Timothy was challenged to study, to give diligence to the truth of God’s Word.  There is a sense of urgency in Paul’s admonition.  Do not put off knowing God’s will, do not put off doing God’s will, and do not put off teaching God’s will!

“Buying the truth” also means that you might, at times, be at odds with people.  In Romans 1:18 Paul described some people as holding down the truth by their unrighteous behavior.  When mankind shrugs off the truth of God’s word they certainly do not appreciate a reminder of God’s counsel.  It becomes offensive to such a darkened heart.  Those at Galatia had listened to false teaching and Paul reminded them again of the truth.  “For do I now persuade men, or God?  Or do I seek to please men?  For if I yet pleased men, I should not be the servant of Christ” (Gal. 1:10).

If there is a choice to make between pleasing God or men, make sure to please God.  It is difficult to know which way the winds of men are blowing.  What is popular one day has perished tomorrow, but truth is always right.  The preacher’s challenge is to buy the truth.

Solomon’s warning is two-fold.  It is not enough to make an investment in the truth, but never, ever sell it.  In other words, the challenge given is to not be a sell-out.  Balak, the king of the Moabites, had a problem.  The Israelites were coming.  Balak had heard about a man who lived a long way from the Moabites, in Mesopotamia.  Balaam was a man whose talents were for hire.  do you remember this man?  Balaam had a reputation for blessing people or cursing people.  His reputation was such that representatives in Moab would make the journey to Mesopotamia to secure the services of Balaam.  Balaam had a great opportunity to stand firmly with the Lord and he wasted it.  Both 2 Peter 2:15 and Jude 11 mention Balaam and how he sold the truth for financial gain.  This man had a price.  Do you?  Do not sell the truth, no matter what!

A preacher sells the truth when he fails to teach all of God’s commands.  Paul confidently declared to the Ephesian elders, “For I have not shunned to declare unto you all the counsel of God” (Acts 20:27).
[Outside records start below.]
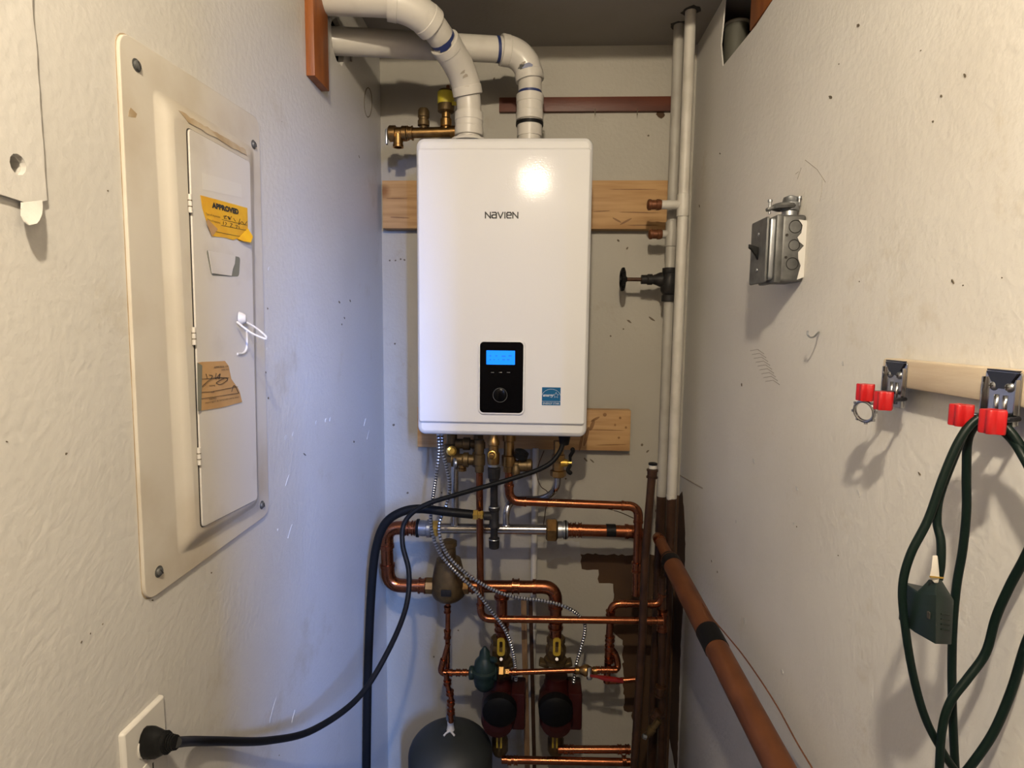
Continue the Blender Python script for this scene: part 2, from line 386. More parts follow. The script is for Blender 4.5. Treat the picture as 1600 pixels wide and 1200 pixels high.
# the room behind, with its window
tag(wall('wall_outer', FB, (0, -2.50, 0), [(-1.2, 0), (2.4, 0), (2.4, 3.1), (-1.2, 3.1)], [[(0.89, 1.91), (1.41, 1.91), (1.41, 2.89), (0.89, 2.89)]], -0.1, 'wall'), kind='structure')
wf = MB()
for (cx, cz, sx, sz) in ((1.15, 1.885, 0.62, 0.05), (1.15, 2.915, 0.62, 0.05), (0.865, 2.4, 0.05, 1.08), (1.435, 2.4, 0.05, 1.08)):
    wf.box((cx, -2.49, cz), sx, 0.04, sz)
tag(build('window_1', wf, 'white'), kind='structure')

# cavity behind the broken opening of the right wall
cv = MB()
ys = [p.y for p in RHOLE]
c0 = Vector((XR + TH, min(ys) - 0.10, RHOLE[3].z - 0.10))
D = 0.14
cav_y1 = max(ys) + 0.16
for (c, sx, sy, sz) in (((XR + TH + D, (c0.y + cav_y1) / 2, c0.z + 0.25), 0.01, cav_y1 - c0.y, 0.60), ((XR + TH + D / 2, c0.y, c0.z + 0.25), D, 0.01, 0.60), ((XR + TH + D / 2, cav_y1, c0.z + 0.25), D, 0.01, 0.60), ((XR + TH + D / 2, (c0.y + cav_y1) / 2, c0.z - 0.045), D, cav_y1 - c0.y, 0.01)):
    cv.box(c, sx, sy, sz)
build('wall_cavity', cv, 'dark', rw)
# cavity behind the vent holes of the left wall
cv = MB(); cy, cz = (PIPE_A_Y + PIPE_B_Y) / 2, (va.z + vb.z) / 2
cv.box((XL - TH - 0.16, cy, cz), 0.01, 0.42, 0.34).box((XL - TH - .08, cy - .21, cz), .16, .01, .34).box((XL - TH - .08, cy + .21, cz), .16, .01, .34).box((XL - TH - .08, cy, cz - .17), .16, .42, .01).box((XL - TH - .08, cy, cz + .17), .16, .42, .01)
build('wall_cavity', cv, 'dark', lw)
build('wall_cavity', MB().box((XL - TH - 0.03, hp.y, hp.z), 0.01, 0.06, 0.06), 'dark', lw)

# bare patches, a grey patch painted as shadow, seams and marks on the walls
def patchB(name, pts, m, off=0.0008, amp=0.004, step=0.012):
    o = [P(x, y, YB - 0.0001) for x, y in pts]
    build(name, MB().prism(jag(o, amp, step, 'B')[::-1] if True else o, -Y, off), m, bw, angle=20)
patchB('bare_patch', [(907, 866), (909, 889), (935, 890), (936, 911), (958, 912), (957, 986), (973, 1000), (975, 1110), (988, 1112), (990, 1230), (1062, 1230), (1064, 868)], 'bare')
patchB('bare_patch', [(1026, 792), (1024, 868), (1064, 868), (1068, 776), (1052, 770), (1040, 782)], 'bare_dark', 0.0010)
patchB('painted_shade', [(832, 862), (852, 880), (868, 872), (890, 868), (906, 880), (907, 866), (905, 846), (835, 846)], 'shade_paint', 0.0005)  # grey patch with the shadow tone painted in
def patchR(name, pts, m, off=0.0008, amp=0.003, step=0.012):
    o = [Rw(x, y) for x, y in pts]
    build(name, MB().prism(jag(o, amp, step, 'R')[::-1], -X, off), m, rw, angle=20)
def yb_px(z):                                            # pixel column is not needed: corner given by y = YB
    return Vector((XR, YB - 0.002, z))
corner = [yb_px(Rw(1066, y).z) for y in (780, 900, 1000, 1100, 1215)]
pr = [Rw(1066, 768), Rw(1069, 800), Rw(1071, 850), Rw(1069, 930), Rw(1064, 1000), Rw(1061, 1100), Rw(1058, 1215)]
o = pr + corner[::-1]
build('bare_patch', MB().prism(jag(o, 0.003, 0.015, 'R')[::-1], -X, 0.0009), 'bare_dark', rw, angle=20)
# lower drywall sheet of the right wall, a little proud
seam = [Rw(1206, 1205), Rw(1115, 1021), Rw(1078, 948)]
zs = sum(p.z for p in seam) / 3
tag(build('trim_2', MB().box((XR - 0.005, (0.2 + 1.62) / 2, zs - 0.35), 0.010, 1.62 - 0.2, 0.70), 'wall', bevel=0.002), kind='structure')
a, b = Rw(1060, 741), Rw(1098, 763)
build('seam', MB().tube([a + X * 0.0005, b + X * 0.0005], 0.0022, 6), 'mark_soft', rw)

markme = {}
def mark(wallobj, p, un, r, sy, m, name, ang=0.0):
    key = (round(r, 4), sy, m)
    u = Vector(un).orthogonal().normalized(); q = Matrix.Rotation(ang, 3, Vector(un)); u = q @ u
    mb = disc((0, 0, 0), un, r, 0.0007, 9, sy, u)
    mb.v = [v * random.uniform(0.75, 1.2) for v in mb.v]
    mb.v = [v + Vector(p) for v in mb.v]
    build(name, mb, m, wallobj)
for (x, y, r, sy) in [(103, 709, 4, 1), (127, 1003, 4, .5), (141, 990, 3, .5), (160, 975, 3, .5), (330, 895, 2.5, 1), (418, 482, 3, 1), (415, 582, 3, 1.2), (419, 622, 3.5, 1.2), (238, 938, 2.5, 1.6), (168, 298, 2.5, 1), (530, 472, 3.5, 2), (547, 470, 3, 2), (538, 497, 3, 2), (534, 507, 2.5, 1.4), (553, 690, 3.5, 1.8), (476, 710, 2, 6), (436, 1180, 2, 1), (10, 690, 2, 2), (561, 245, 2.5, 2), (440, 190, 1.5, 1)]:
    p = Lw(x, y); mark(lw, p, X, r / 900 * p.y * .5, sy, 'mark', 'nail_hole', random.uniform(0, .5))
for (x, y, r, sy) in [(494, 661, 4, 1.4), (509, 657, 4, 1.3), (516, 655, 4, 1.5), (446, 683, 4, 2), (458, 678, 4, 1.7), (449, 750, 2, 7), (453, 830, 2, 8), (426, 1110, 3, 9), (458, 1120, 2, 7), (575, 680, 2, 6), (417, 545, 3, 1.2), (434, 828, 2.5, 1.3), (420, 420, 3, 2), (570, 660, 2, 5)]:
    p = Lw(x, y); mark(lw, p, X, r / 900 * p.y * .7, sy, 'chip', 'paint_chip', 1.57)
for (x, y, r, sy) in [(1159, 601, 4, 1.4), (1341, 40, 4, 2.2), (1458, 190, 3, 1.5), (1471, 150, 3, 2), (1508, 118, 3, 2.4), (1298, 152, 4, 3), (1489, 440, 3, 3), (1566, 434, 2, 1), (1311, 100, 2, 1), (1439, 79, 2, 1), (1112, 877, 2.5, 1.6), (1121, 894, 3, 1.4), (1310, 868, 2, 1), (1245, 823, 2, 1), (1437, 740, 2, 4), (1145, 1115, 2, 5), (1093, 322, 2, 3), (1343, 440, 1.8, 1), (1505, 446, 2, 1), (1125, 240, 2, 3)]:
    p = Rw(x, y); mark(rw, p, -X, r / 900 * p.y * .5, sy, 'mark', 'nail_hole', random.uniform(1.2, 1.9))
for (x, y, r, sy) in [(1178, 721, 3, 1.8), (1245, 763, 3.5, 1.4), (1342, 771, 3, 2.0), (1317, 568, 3, 1.2), (1163, 970, 3, 2.0), (1222, 1050, 5, 1.0), (1240, 818, 2, 1), (1150, 815, 2.4, 1)]:
    p = Rw(x, y); mark(rw, p, -X, r / 900 * p.y, sy, 'chip', 'paint_chip', random.uniform(1.0, 2))
for (x, y, r, sy) in [(609, 407, 2, 1), (618, 407, 2, 1), (626, 405, 2, 1), (632, 406, 2, 1), (617, 537, 2, 1), (615, 664, 3, 1), (772, 123, 3, .6), (1013, 212, 2, 1), (966, 376, 2, 1.5), (980, 388, 3, .6), (983, 502, 2, 3), (1018, 498, 2, 4), (974, 514, 1.6, 1), (954, 525, 2, 1), (915, 718, 2, 3), (925, 720, 1.6, 4), (884, 748, 2, 1), (1003, 695, 3, 1), (1012, 705, 4, .5), (690, 770, 2, 1), (716, 985, 2, 1), (678, 1026, 2, 1), (637, 770, 2.5, 1)]:
    p = P(x, y); mark(bw, p, -Y, r / 900 * YB * .7, sy, 'mark', 'nail_hole', random.uniform(0, .4))
p = P(1032, 178); mark(bw, p, -Y, 0.015, 0.72, 'bare', 'bare_spot', 1.57)
# pencil scribbles
c = Lw(575, 160)
build('pencil_ring', MB().tube([Lw(575 + 6 * math.cos(k / 24 * 2 * math.pi), 160 + 23 * math.sin(k / 24 * 2 * math.pi), 0.0004) for k in range(25)], 0.0012, 5), 'mark', lw)
for pts in ([(1258, 250), (1277, 265), (1290, 285)], [(1285, 280), (1284, 300), (1281, 315)], [(1252, 262), (1246, 280)], [(1243, 272), (1248, 268)]):
    build('pencil_mark', stroke([Rw(x, y, 0.0001) for x, y in pts], 0.0004), 'mark_soft', rw)
for k in range(9):
    x, y = 1172 + k * 3, 548 + k * 6; build('pencil_mark', stroke([Rw(x, y, 0.0003), Rw(x + 12, y - 2, .0003), Rw(x + 22, y + 5, .0003)], 0.0004), 'mark_soft', rw)

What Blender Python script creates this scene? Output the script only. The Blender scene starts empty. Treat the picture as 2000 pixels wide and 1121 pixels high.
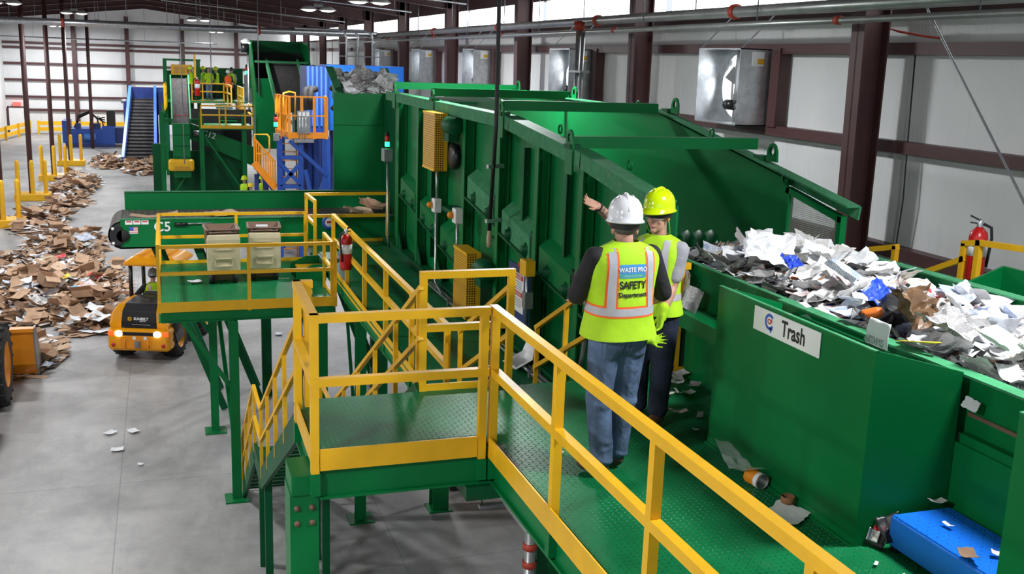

When Paul declared the whole counsel of God, was there anything that he left out?  What would happen if Paul felt fear of being rejected and shunned?  Preachers have put a price tag on godly counsel by refusing to preach on Matthew 19:9 where Jesus stated there is only one reason which a person can seek a divorce and be remarried without living in adultery.  Preachers put a price tag on the truth when they add to God’s word by teaching that the inclusion of mechanical musical instruments in worship is acceptable to God.  This is not God’s counsel because there is no authority for it anywhere in the New Testament.  Preachers put a price tag on the truth when they bind their own scruples on others.  There are those who feel it is wrong to eat “in the church,” so they wrest and twist the scriptures to their satisfaction.  Either way, whether a preacher is taking away from the counsel of God or adding to the counsel of God, he has auctioned off the truth.

There are members of the church who will attempt to persuade preachers to teach and preach their own way.  There is only one thing that will save souls and that is the pure, unadulterated gospel of God.  Consider Paul’s thesis statement for the book of Romans:  “For I am not ashamed of the gospel of Christ: for it is the power of God unto salvation to every one that believeth; to the Jew first, and also to the Greek” (Rom. 1:16).

To hear some preachers teach, it is obvious that they think their abilities are the power to salvation, because in their lessons they make more references to their personal stories than to scripture.

There is one path that is always right, there is one message that is always true, and it is found in the Bible, not in the minds of men.  “Being born again, not of corruptible seed, but of incorruptible, by the word of God, which liveth and abideth for ever” (1 Pet. 1:23).

The challenge stands to everyone in the Lord’s body, whether preacher, teacher, elder, or deacon: buy the truth, and sell it not.  Now what will you do?